Consumer advocates say the new standards could shut out first-time home buyers or others with low income. But this exemption for banks with less than $2 billion in assets could provide a pathway for these types of borrowers and offer credit unions and other small lenders a bigger slice of the mortgage market, currently dominated by a few big banks.

“Community banks and credit unions did not cause the financial crisis,” Richard Cordray, the director of the consumer bureau, said Thursday during a speech in Baltimore. “Their traditional model of relationship lending has been beneficial for many people in rural areas and small towns across this country.”

In order to get this exemption, small banks with less than $2 billion in assets would have to keep the loans on their books, rather than sell them to investors around the world. The practice of packaging mortgages and trading them on financial markets has become common over the past decade and allowed banks to make a lot of money.

But this method also encouraged risky lending because banks didn’t have to worry about facing losses if homeowners defaulted on their loans, analysts say.

A majority of community banks keep their mortgages in-house anyway.

“A long-term consquence of this rule is it could shift at least a certain class of borrowers toward community banks and away from the big national players because community banks will have more flexibility,” said Camden Fine, president and chief executive of the Independent Community Bankers of America.

The industry trade group fought hard to exempt banks with less than $10 billion in assets, but Fine said he was nonetheless pleased that the consumer bureau accomodated so many of his members.

Smaller lenders have started to chip away at their bigger cousins’ market share. Behemoths such as Wells Fargo, JPMorgan Chase and Bank of America hold nearly half of the mortgage market. But credit unions posted $88.5 billion in mortgage loans through September 2012, compared with $53.9 billion a year earlier, according to the National Association of Federal Credit Unions.

In Oakland, Md., mortgage business has picked up at First United Bank & Trust in the past year, though most of the activity is on the refinancing side. Chief executive Bill Grant said he is encouraged that regulators recognized that community banks have long been conservative in their lending standards.

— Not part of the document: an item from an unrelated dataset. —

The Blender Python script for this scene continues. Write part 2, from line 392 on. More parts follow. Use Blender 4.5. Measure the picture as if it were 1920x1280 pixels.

The CFPB is also giving small lenders flexibility with a more exotic type of mortgage called “balloon-payment loans.” These products, which require borrowers to pay lower amounts initially and save some of the biggest principal payments for the end of the life of the loan, tend to be popular in rural communities and small towns. These loans are also not subject to the 43 percent requirement but can still be considered qualified mortgages.

The criteria for these balloon-payment loans are pretty narrow. Lenders have to make at least 50 percent of their mortgages in counties that are rural or underserved, and these areas can have no more than two major mortgage lenders.